Holton Rower is known for his “pours,” artworks made by pouring successive colors of opaque, viscous paint onto a wood surface, letting a pattern be formed by the way the paints layer upon themselves and the way the imperfections of the wood shapes theflow. His currently open exhibit at The Hole in New York City features seven new Pour Paintings, vivid with underwater shades of blue and aqua.
They’re a perfect fit in the pool-like blue-and-white of The Hole’s gallery, evoking seashells with their crenelated, almost iridescent shapes and hues. Cut out on thick plywood backings, each in its own unique shape, they line the outer wall of the gallery’s single room.
Inside their border are his newer creations, the Squirms. While the Pours have a single point of origin or perhaps two, the Squirms are made of paint poured dollop by dollop in a curvilinear line, creating motion and a sense of something quite alive. There is a sense of travel, as if the viewer sinks into all that color at one end and travels along it, ring by ring, to be released at the other.

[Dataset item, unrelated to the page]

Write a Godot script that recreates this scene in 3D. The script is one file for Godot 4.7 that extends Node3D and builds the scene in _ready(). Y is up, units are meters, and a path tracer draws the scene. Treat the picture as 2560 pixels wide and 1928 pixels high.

Vivid, saturated color is a constant in Rower’s works, seeming almost to vibrate off the walls. From the gravity-drawn organic tree-like rings of the Pours to the flexible sci-fi precision of the Squirms, it’s obvious that both sprang from the hand and eye of the same artist. Even the name of the exhibit is a statement that one grew from the other. Where will his remarkable style grow next?
PSQUIRMOUR will remain on view in The Hole, 312 Bowery New York, NY, through August 9th.